**Given instruction**
Would you quote the material below in full and unchanged?

**Recorded data**
^^^^^^^^^^^^^^^^

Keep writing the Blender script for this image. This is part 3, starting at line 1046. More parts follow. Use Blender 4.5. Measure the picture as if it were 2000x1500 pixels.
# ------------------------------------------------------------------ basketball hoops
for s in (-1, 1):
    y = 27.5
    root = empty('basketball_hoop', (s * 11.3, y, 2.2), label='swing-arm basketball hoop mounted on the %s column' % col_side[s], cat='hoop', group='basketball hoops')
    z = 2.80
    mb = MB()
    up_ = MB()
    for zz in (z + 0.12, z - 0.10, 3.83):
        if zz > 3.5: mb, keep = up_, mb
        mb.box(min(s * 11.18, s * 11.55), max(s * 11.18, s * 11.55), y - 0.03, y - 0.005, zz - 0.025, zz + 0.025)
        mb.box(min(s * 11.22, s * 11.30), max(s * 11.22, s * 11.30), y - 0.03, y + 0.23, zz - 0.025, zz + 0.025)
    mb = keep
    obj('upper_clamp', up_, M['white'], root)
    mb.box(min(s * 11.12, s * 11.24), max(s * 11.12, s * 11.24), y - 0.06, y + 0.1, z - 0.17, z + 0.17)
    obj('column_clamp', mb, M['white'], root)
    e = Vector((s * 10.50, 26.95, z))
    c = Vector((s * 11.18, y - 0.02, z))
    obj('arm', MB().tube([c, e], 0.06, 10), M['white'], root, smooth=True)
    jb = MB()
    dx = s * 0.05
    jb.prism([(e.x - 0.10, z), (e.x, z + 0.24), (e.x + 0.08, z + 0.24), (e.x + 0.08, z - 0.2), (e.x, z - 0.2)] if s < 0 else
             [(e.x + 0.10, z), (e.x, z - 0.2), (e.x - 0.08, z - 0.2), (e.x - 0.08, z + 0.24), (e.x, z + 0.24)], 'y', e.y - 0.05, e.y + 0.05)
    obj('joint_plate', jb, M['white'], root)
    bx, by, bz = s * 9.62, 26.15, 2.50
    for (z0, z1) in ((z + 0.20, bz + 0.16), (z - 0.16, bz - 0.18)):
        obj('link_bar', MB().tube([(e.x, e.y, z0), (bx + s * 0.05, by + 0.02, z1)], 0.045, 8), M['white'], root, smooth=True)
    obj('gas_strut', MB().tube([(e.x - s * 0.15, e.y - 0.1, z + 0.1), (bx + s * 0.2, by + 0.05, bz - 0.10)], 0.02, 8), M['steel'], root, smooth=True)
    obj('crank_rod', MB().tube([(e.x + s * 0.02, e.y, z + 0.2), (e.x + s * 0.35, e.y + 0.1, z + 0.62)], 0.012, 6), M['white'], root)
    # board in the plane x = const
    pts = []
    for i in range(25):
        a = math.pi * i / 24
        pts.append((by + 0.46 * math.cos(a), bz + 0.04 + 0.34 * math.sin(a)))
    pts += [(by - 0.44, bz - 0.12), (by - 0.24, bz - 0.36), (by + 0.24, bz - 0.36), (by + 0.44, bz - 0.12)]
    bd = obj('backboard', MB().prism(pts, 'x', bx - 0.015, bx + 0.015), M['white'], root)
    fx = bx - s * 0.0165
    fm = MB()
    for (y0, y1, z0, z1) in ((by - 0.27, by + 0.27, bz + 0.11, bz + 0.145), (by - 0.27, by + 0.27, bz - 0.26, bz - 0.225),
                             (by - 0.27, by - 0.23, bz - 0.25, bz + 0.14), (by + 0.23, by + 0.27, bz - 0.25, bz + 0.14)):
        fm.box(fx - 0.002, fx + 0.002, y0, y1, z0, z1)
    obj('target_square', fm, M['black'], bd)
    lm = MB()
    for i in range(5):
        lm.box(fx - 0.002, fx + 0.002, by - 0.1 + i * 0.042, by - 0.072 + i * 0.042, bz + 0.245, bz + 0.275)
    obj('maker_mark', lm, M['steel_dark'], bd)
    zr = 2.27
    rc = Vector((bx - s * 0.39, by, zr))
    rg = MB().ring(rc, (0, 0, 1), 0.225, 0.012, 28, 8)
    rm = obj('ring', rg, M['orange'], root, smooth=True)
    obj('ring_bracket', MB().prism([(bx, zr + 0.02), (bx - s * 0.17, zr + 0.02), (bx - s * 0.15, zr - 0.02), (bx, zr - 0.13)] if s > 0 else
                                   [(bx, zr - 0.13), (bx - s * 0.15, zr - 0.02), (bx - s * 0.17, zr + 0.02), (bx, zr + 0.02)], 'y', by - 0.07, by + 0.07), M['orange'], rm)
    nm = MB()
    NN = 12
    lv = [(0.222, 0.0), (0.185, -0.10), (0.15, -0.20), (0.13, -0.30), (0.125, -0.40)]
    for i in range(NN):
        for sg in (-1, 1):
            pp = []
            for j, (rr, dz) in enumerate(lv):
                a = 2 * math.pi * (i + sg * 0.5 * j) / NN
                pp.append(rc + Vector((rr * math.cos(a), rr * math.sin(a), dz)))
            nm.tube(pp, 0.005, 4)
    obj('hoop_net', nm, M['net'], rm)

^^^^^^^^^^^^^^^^

**Full answer**
Keep writing the Blender script for this image. This is part 3, starting at line 1046. More parts follow. Use Blender 4.5. Measure the picture as if it were 2000x1500 pixels.
# ------------------------------------------------------------------ basketball hoops
for s in (-1, 1):
    y = 27.5
    root = empty('basketball_hoop', (s * 11.3, y, 2.2), label='swing-arm basketball hoop mounted on the %s column' % col_side[s], cat='hoop', group='basketball hoops')
    z = 2.80
    mb = MB()
    up_ = MB()
    for zz in (z + 0.12, z - 0.10, 3.83):
        if zz > 3.5: mb, keep = up_, mb
        mb.box(min(s * 11.18, s * 11.55), max(s * 11.18, s * 11.55), y - 0.03, y - 0.005, zz - 0.025, zz + 0.025)
        mb.box(min(s * 11.22, s * 11.30), max(s * 11.22, s * 11.30), y - 0.03, y + 0.23, zz - 0.025, zz + 0.025)
    mb = keep
    obj('upper_clamp', up_, M['white'], root)
    mb.box(min(s * 11.12, s * 11.24), max(s * 11.12, s * 11.24), y - 0.06, y + 0.1, z - 0.17, z + 0.17)
    obj('column_clamp', mb, M['white'], root)
    e = Vector((s * 10.50, 26.95, z))
    c = Vector((s * 11.18, y - 0.02, z))
    obj('arm', MB().tube([c, e], 0.06, 10), M['white'], root, smooth=True)
    jb = MB()
    dx = s * 0.05
    jb.prism([(e.x - 0.10, z), (e.x, z + 0.24), (e.x + 0.08, z + 0.24), (e.x + 0.08, z - 0.2), (e.x, z - 0.2)] if s < 0 else
             [(e.x + 0.10, z), (e.x, z - 0.2), (e.x - 0.08, z - 0.2), (e.x - 0.08, z + 0.24), (e.x, z + 0.24)], 'y', e.y - 0.05, e.y + 0.05)
    obj('joint_plate', jb, M['white'], root)
    bx, by, bz = s * 9.62, 26.15, 2.50
    for (z0, z1) in ((z + 0.20, bz + 0.16), (z - 0.16, bz - 0.18)):
        obj('link_bar', MB().tube([(e.x, e.y, z0), (bx + s * 0.05, by + 0.02, z1)], 0.045, 8), M['white'], root, smooth=True)
    obj('gas_strut', MB().tube([(e.x - s * 0.15, e.y - 0.1, z + 0.1), (bx + s * 0.2, by + 0.05, bz - 0.10)], 0.02, 8), M['steel'], root, smooth=True)
    obj('crank_rod', MB().tube([(e.x + s * 0.02, e.y, z + 0.2), (e.x + s * 0.35, e.y + 0.1, z + 0.62)], 0.012, 6), M['white'], root)
    # board in the plane x = const
    pts = []
    for i in range(25):
        a = math.pi * i / 24
        pts.append((by + 0.46 * math.cos(a), bz + 0.04 + 0.34 * math.sin(a)))
    pts += [(by - 0.44, bz - 0.12), (by - 0.24, bz - 0.36), (by + 0.24, bz - 0.36), (by + 0.44, bz - 0.12)]
    bd = obj('backboard', MB().prism(pts, 'x', bx - 0.015, bx + 0.015), M['white'], root)
    fx = bx - s * 0.0165
    fm = MB()
    for (y0, y1, z0, z1) in ((by - 0.27, by + 0.27, bz + 0.11, bz + 0.145), (by - 0.27, by + 0.27, bz - 0.26, bz - 0.225),
                             (by - 0.27, by - 0.23, bz - 0.25, bz + 0.14), (by + 0.23, by + 0.27, bz - 0.25, bz + 0.14)):
        fm.box(fx - 0.002, fx + 0.002, y0, y1, z0, z1)
    obj('target_square', fm, M['black'], bd)
    lm = MB()
    for i in range(5):
        lm.box(fx - 0.002, fx + 0.002, by - 0.1 + i * 0.042, by - 0.072 + i * 0.042, bz + 0.245, bz + 0.275)
    obj('maker_mark', lm, M['steel_dark'], bd)
    zr = 2.27
    rc = Vector((bx - s * 0.39, by, zr))
    rg = MB().ring(rc, (0, 0, 1), 0.225, 0.012, 28, 8)
    rm = obj('ring', rg, M['orange'], root, smooth=True)
    obj('ring_bracket', MB().prism([(bx, zr + 0.02), (bx - s * 0.17, zr + 0.02), (bx - s * 0.15, zr - 0.02), (bx, zr - 0.13)] if s > 0 else
                                   [(bx, zr - 0.13), (bx - s * 0.15, zr - 0.02), (bx - s * 0.17, zr + 0.02), (bx, zr + 0.02)], 'y', by - 0.07, by + 0.07), M['orange'], rm)
    nm = MB()
    NN = 12
    lv = [(0.222, 0.0), (0.185, -0.10), (0.15, -0.20), (0.13, -0.30), (0.125, -0.40)]
    for i in range(NN):
        for sg in (-1, 1):
            pp = []
            for j, (rr, dz) in enumerate(lv):
                a = 2 * math.pi * (i + sg * 0.5 * j) / NN
                pp.append(rc + Vector((rr * math.cos(a), rr * math.sin(a), dz)))
            nm.tube(pp, 0.005, 4)
    obj('hoop_net', nm, M['net'], rm)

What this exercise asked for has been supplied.